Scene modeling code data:
□ □ □ □ □

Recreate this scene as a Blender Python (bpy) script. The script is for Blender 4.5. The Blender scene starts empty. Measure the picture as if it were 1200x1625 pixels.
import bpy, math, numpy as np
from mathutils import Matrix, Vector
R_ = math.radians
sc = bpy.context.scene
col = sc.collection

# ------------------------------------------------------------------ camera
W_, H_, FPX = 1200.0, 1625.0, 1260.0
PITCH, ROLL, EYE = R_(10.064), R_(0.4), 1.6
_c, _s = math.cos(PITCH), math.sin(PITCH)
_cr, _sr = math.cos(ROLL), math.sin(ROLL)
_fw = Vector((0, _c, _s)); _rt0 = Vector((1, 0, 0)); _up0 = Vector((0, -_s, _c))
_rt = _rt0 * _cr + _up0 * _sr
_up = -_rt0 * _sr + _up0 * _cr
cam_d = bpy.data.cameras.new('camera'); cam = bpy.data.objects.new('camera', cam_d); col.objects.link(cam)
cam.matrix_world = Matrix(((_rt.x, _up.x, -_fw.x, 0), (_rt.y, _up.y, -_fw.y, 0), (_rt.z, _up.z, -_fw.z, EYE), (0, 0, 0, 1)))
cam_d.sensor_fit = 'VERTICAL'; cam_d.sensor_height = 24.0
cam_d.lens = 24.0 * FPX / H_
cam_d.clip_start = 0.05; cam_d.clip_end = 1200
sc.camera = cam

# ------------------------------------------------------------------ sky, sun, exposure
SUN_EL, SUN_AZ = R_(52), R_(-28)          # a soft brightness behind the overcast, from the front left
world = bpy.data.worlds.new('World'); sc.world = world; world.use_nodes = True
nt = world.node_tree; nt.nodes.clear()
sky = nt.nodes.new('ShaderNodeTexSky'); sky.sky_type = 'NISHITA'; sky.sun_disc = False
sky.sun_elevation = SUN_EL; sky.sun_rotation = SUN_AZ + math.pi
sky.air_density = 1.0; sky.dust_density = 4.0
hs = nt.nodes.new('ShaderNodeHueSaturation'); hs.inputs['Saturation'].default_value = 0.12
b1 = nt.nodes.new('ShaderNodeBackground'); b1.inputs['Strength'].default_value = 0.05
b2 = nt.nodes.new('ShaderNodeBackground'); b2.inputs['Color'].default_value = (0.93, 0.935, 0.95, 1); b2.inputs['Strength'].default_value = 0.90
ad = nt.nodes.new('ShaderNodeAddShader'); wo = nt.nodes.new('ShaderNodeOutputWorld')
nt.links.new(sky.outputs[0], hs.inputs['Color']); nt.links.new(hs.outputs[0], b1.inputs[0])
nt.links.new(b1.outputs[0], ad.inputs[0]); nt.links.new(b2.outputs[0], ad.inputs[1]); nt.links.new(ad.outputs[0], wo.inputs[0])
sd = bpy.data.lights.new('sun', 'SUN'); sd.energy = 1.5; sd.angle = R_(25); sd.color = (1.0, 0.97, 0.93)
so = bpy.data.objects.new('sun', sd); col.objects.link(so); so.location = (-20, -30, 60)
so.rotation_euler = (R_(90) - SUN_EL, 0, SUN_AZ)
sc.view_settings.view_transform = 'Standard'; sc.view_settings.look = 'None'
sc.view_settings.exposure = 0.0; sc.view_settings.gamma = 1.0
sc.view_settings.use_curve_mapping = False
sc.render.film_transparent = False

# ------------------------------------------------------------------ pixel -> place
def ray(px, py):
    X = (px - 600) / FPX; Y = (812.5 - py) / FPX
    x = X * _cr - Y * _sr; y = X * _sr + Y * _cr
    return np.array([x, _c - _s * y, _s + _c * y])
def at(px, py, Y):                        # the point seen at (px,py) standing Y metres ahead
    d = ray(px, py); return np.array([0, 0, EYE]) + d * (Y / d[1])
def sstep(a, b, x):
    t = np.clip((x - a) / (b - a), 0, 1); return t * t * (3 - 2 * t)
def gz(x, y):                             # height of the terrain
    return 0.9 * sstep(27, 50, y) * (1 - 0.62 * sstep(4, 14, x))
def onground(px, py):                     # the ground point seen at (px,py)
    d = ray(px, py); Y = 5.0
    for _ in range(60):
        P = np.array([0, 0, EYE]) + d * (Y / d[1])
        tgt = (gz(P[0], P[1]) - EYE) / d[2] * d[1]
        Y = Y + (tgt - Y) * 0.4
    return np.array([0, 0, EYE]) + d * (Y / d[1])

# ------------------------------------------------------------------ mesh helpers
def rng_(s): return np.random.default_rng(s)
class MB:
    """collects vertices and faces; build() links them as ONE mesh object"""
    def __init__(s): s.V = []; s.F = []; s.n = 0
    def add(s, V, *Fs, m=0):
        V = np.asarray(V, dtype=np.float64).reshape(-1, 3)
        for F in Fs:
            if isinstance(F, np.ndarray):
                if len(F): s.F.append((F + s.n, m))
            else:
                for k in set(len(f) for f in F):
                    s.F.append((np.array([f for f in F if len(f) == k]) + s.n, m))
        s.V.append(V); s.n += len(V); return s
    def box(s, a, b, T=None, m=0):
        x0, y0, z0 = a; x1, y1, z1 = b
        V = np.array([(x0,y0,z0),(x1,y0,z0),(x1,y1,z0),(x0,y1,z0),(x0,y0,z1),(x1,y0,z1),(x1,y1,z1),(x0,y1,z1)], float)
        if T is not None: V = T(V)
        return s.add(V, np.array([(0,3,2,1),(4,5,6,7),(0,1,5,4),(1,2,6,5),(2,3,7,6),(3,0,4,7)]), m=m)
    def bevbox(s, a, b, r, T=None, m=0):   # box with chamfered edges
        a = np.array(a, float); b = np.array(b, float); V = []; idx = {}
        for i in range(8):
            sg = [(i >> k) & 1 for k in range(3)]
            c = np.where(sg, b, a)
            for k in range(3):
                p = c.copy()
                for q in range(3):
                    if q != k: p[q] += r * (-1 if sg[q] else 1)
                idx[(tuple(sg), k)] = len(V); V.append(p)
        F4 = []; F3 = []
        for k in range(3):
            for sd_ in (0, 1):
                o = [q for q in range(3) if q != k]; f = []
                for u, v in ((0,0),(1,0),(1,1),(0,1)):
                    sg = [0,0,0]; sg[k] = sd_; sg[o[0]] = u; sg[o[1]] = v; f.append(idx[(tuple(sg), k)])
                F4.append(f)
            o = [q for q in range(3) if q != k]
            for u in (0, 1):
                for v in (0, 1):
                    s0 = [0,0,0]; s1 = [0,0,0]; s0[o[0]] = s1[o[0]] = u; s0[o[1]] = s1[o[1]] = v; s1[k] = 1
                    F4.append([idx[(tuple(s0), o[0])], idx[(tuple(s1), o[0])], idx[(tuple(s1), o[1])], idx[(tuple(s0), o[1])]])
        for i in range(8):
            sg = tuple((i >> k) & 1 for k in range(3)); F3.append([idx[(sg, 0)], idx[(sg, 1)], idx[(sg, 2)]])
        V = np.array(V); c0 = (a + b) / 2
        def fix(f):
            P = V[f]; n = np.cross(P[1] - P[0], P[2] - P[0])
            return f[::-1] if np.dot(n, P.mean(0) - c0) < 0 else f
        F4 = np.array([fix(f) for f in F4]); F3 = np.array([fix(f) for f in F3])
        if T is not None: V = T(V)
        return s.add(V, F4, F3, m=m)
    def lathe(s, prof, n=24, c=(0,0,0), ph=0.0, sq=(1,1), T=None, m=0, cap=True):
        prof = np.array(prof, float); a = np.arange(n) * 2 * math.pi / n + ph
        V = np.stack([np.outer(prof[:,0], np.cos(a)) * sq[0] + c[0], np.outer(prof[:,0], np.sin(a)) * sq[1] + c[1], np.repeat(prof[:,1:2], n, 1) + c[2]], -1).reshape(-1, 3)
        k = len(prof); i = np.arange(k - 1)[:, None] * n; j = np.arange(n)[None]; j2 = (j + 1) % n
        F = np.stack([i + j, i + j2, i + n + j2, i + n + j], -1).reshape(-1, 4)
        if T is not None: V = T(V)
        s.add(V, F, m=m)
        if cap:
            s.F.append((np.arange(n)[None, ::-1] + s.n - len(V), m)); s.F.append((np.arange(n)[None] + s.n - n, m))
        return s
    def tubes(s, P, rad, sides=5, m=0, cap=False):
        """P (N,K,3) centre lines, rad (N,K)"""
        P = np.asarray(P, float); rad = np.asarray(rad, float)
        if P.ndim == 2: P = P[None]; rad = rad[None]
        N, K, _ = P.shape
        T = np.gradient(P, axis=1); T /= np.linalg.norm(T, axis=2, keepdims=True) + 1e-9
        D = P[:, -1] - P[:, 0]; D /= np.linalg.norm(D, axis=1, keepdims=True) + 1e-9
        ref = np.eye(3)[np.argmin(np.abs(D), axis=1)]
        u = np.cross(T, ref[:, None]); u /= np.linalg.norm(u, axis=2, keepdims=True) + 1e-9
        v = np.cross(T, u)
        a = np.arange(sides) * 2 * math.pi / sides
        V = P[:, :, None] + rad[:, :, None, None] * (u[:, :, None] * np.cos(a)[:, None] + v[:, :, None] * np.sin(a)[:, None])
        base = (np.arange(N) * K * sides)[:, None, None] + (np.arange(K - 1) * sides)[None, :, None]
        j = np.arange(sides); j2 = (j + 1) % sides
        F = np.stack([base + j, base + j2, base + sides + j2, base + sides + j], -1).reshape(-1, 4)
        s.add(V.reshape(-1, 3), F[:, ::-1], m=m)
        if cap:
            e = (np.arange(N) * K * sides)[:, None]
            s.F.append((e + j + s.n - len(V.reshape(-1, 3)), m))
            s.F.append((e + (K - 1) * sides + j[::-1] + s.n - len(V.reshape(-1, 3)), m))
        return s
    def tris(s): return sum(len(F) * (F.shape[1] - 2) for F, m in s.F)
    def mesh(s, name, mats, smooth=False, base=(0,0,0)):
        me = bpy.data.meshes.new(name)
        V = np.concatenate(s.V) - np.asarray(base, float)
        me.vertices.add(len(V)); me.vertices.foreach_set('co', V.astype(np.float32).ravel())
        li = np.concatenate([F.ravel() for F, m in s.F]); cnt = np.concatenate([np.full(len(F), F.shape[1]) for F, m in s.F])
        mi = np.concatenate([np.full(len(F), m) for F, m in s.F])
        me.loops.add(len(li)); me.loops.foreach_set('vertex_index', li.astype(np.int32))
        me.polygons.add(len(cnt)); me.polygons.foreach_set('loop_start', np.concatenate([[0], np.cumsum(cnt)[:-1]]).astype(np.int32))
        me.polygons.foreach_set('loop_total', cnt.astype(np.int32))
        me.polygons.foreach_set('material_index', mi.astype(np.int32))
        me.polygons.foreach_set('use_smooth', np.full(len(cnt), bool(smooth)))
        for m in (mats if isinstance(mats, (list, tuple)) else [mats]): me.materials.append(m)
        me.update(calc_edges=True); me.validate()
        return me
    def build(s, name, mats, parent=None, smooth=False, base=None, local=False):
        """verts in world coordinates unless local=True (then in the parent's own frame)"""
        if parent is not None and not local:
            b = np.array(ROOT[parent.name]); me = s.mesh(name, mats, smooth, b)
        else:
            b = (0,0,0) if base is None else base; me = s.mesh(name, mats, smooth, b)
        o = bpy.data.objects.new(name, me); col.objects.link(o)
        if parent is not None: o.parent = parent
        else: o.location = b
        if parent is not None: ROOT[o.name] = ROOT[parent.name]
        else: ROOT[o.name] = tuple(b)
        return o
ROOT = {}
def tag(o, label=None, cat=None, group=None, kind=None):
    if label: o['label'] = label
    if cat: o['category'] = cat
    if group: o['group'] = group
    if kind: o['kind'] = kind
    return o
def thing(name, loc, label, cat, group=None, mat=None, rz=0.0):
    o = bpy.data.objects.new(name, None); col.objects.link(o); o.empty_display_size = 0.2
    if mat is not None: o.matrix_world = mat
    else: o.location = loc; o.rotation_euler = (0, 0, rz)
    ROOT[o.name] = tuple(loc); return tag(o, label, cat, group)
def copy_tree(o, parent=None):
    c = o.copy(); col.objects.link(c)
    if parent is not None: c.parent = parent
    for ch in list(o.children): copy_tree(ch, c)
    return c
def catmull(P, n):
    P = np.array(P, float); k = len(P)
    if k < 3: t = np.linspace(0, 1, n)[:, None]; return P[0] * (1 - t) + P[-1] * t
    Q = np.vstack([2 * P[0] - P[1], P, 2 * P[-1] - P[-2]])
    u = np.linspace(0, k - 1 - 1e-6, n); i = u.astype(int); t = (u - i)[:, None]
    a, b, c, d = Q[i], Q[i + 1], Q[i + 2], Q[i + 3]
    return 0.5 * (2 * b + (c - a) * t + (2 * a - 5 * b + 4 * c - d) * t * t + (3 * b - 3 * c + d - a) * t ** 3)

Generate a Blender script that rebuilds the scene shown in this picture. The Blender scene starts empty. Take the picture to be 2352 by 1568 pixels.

□ □ □ □ □

> REQUIRED TASK:
Using the records above, select and copy every line that has the word "picture".

> COMPLETE RESPONSE:
Recreate this scene as a Blender Python (bpy) script. The script is for Blender 4.5. The Blender scene starts empty. Measure the picture as if it were 1200x1625 pixels.
Generate a Blender script that rebuilds the scene shown in this picture. The Blender scene starts empty. Take the picture to be 2352 by 1568 pixels.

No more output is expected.